→ **EXERCISE DESCRIPTION**
Below you will find a set of lines. Repeat them all exactly.

→ **GIVEN INFORMATION**
# # # # # # #
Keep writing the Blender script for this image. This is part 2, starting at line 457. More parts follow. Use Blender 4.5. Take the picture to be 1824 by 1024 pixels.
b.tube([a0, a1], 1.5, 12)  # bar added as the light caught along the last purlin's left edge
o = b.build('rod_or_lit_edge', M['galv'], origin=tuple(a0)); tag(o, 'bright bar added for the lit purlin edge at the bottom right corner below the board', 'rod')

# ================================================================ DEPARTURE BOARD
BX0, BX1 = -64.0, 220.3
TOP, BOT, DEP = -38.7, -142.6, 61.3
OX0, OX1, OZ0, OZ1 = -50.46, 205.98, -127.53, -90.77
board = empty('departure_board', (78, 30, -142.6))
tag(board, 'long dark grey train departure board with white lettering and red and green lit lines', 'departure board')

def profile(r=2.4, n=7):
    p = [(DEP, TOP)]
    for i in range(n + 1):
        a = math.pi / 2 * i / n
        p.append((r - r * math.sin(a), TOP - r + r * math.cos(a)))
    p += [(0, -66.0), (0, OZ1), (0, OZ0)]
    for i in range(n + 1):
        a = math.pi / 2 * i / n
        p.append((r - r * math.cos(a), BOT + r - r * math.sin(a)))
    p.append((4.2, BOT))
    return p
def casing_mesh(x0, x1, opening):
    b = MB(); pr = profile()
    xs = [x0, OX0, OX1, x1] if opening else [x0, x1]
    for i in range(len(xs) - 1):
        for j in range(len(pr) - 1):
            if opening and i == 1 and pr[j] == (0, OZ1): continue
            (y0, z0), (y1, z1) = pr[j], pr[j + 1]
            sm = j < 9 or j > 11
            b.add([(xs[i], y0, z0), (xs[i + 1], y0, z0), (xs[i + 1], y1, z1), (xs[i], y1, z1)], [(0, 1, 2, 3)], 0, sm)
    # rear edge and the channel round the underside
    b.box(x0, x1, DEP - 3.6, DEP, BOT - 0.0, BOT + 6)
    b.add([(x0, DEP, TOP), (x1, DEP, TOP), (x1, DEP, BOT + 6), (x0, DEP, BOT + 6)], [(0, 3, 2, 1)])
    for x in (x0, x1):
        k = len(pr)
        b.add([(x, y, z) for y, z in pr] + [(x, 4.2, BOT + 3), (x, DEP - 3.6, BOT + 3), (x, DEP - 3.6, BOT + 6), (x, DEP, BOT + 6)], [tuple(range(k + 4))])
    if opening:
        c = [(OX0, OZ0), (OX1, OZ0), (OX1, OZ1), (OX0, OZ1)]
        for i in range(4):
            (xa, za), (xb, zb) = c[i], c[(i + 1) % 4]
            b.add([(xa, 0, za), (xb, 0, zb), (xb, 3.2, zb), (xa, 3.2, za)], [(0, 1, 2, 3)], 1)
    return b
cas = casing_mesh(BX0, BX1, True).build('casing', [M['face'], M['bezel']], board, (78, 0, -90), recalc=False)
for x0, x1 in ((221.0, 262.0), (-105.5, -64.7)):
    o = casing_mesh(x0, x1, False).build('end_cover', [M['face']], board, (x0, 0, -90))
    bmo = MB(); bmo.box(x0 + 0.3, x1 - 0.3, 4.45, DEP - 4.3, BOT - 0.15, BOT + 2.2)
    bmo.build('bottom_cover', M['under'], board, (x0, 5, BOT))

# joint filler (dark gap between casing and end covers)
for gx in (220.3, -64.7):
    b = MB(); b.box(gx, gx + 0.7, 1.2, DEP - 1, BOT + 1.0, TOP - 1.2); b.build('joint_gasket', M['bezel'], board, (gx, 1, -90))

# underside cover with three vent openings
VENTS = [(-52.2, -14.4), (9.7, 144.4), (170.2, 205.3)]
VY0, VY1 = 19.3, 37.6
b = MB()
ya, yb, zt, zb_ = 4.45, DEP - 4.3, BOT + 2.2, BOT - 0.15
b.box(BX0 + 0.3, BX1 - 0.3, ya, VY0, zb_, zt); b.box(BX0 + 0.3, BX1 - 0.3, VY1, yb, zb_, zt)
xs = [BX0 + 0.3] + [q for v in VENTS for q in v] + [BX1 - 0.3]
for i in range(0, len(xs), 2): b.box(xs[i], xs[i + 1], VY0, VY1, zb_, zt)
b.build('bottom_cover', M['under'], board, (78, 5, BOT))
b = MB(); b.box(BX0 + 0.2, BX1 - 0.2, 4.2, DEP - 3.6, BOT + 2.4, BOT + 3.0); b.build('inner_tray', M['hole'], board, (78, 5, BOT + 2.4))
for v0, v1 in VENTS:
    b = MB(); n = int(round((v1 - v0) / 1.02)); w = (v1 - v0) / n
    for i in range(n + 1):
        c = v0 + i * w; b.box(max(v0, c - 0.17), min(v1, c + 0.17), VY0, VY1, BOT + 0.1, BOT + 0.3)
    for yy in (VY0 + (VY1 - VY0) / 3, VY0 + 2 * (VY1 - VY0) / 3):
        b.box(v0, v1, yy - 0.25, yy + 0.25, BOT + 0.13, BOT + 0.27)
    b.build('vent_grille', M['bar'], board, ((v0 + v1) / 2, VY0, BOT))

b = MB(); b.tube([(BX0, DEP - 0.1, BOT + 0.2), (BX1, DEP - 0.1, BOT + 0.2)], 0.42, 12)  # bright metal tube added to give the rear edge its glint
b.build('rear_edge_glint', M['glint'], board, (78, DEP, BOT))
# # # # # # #
→ **RESPONSE**
Keep writing the Blender script for this image. This is part 2, starting at line 457. More parts follow. Use Blender 4.5. Take the picture to be 1824 by 1024 pixels.
b.tube([a0, a1], 1.5, 12)  # bar added as the light caught along the last purlin's left edge
o = b.build('rod_or_lit_edge', M['galv'], origin=tuple(a0)); tag(o, 'bright bar added for the lit purlin edge at the bottom right corner below the board', 'rod')

# ================================================================ DEPARTURE BOARD
BX0, BX1 = -64.0, 220.3
TOP, BOT, DEP = -38.7, -142.6, 61.3
OX0, OX1, OZ0, OZ1 = -50.46, 205.98, -127.53, -90.77
board = empty('departure_board', (78, 30, -142.6))
tag(board, 'long dark grey train departure board with white lettering and red and green lit lines', 'departure board')

def profile(r=2.4, n=7):
    p = [(DEP, TOP)]
    for i in range(n + 1):
        a = math.pi / 2 * i / n
        p.append((r - r * math.sin(a), TOP - r + r * math.cos(a)))
    p += [(0, -66.0), (0, OZ1), (0, OZ0)]
    for i in range(n + 1):
        a = math.pi / 2 * i / n
        p.append((r - r * math.cos(a), BOT + r - r * math.sin(a)))
    p.append((4.2, BOT))
    return p
def casing_mesh(x0, x1, opening):
    b = MB(); pr = profile()
    xs = [x0, OX0, OX1, x1] if opening else [x0, x1]
    for i in range(len(xs) - 1):
        for j in range(len(pr) - 1):
            if opening and i == 1 and pr[j] == (0, OZ1): continue
            (y0, z0), (y1, z1) = pr[j], pr[j + 1]
            sm = j < 9 or j > 11
            b.add([(xs[i], y0, z0), (xs[i + 1], y0, z0), (xs[i + 1], y1, z1), (xs[i], y1, z1)], [(0, 1, 2, 3)], 0, sm)
    # rear edge and the channel round the underside
    b.box(x0, x1, DEP - 3.6, DEP, BOT - 0.0, BOT + 6)
    b.add([(x0, DEP, TOP), (x1, DEP, TOP), (x1, DEP, BOT + 6), (x0, DEP, BOT + 6)], [(0, 3, 2, 1)])
    for x in (x0, x1):
        k = len(pr)
        b.add([(x, y, z) for y, z in pr] + [(x, 4.2, BOT + 3), (x, DEP - 3.6, BOT + 3), (x, DEP - 3.6, BOT + 6), (x, DEP, BOT + 6)], [tuple(range(k + 4))])
    if opening:
        c = [(OX0, OZ0), (OX1, OZ0), (OX1, OZ1), (OX0, OZ1)]
        for i in range(4):
            (xa, za), (xb, zb) = c[i], c[(i + 1) % 4]
            b.add([(xa, 0, za), (xb, 0, zb), (xb, 3.2, zb), (xa, 3.2, za)], [(0, 1, 2, 3)], 1)
    return b
cas = casing_mesh(BX0, BX1, True).build('casing', [M['face'], M['bezel']], board, (78, 0, -90), recalc=False)
for x0, x1 in ((221.0, 262.0), (-105.5, -64.7)):
    o = casing_mesh(x0, x1, False).build('end_cover', [M['face']], board, (x0, 0, -90))
    bmo = MB(); bmo.box(x0 + 0.3, x1 - 0.3, 4.45, DEP - 4.3, BOT - 0.15, BOT + 2.2)
    bmo.build('bottom_cover', M['under'], board, (x0, 5, BOT))

# joint filler (dark gap between casing and end covers)
for gx in (220.3, -64.7):
    b = MB(); b.box(gx, gx + 0.7, 1.2, DEP - 1, BOT + 1.0, TOP - 1.2); b.build('joint_gasket', M['bezel'], board, (gx, 1, -90))

# underside cover with three vent openings
VENTS = [(-52.2, -14.4), (9.7, 144.4), (170.2, 205.3)]
VY0, VY1 = 19.3, 37.6
b = MB()
ya, yb, zt, zb_ = 4.45, DEP - 4.3, BOT + 2.2, BOT - 0.15
b.box(BX0 + 0.3, BX1 - 0.3, ya, VY0, zb_, zt); b.box(BX0 + 0.3, BX1 - 0.3, VY1, yb, zb_, zt)
xs = [BX0 + 0.3] + [q for v in VENTS for q in v] + [BX1 - 0.3]
for i in range(0, len(xs), 2): b.box(xs[i], xs[i + 1], VY0, VY1, zb_, zt)
b.build('bottom_cover', M['under'], board, (78, 5, BOT))
b = MB(); b.box(BX0 + 0.2, BX1 - 0.2, 4.2, DEP - 3.6, BOT + 2.4, BOT + 3.0); b.build('inner_tray', M['hole'], board, (78, 5, BOT + 2.4))
for v0, v1 in VENTS:
    b = MB(); n = int(round((v1 - v0) / 1.02)); w = (v1 - v0) / n
    for i in range(n + 1):
        c = v0 + i * w; b.box(max(v0, c - 0.17), min(v1, c + 0.17), VY0, VY1, BOT + 0.1, BOT + 0.3)
    for yy in (VY0 + (VY1 - VY0) / 3, VY0 + 2 * (VY1 - VY0) / 3):
        b.box(v0, v1, yy - 0.25, yy + 0.25, BOT + 0.13, BOT + 0.27)
    b.build('vent_grille', M['bar'], board, ((v0 + v1) / 2, VY0, BOT))

b = MB(); b.tube([(BX0, DEP - 0.1, BOT + 0.2), (BX1, DEP - 0.1, BOT + 0.2)], 0.42, 12)  # bright metal tube added to give the rear edge its glint
b.build('rear_edge_glint', M['glint'], board, (78, DEP, BOT))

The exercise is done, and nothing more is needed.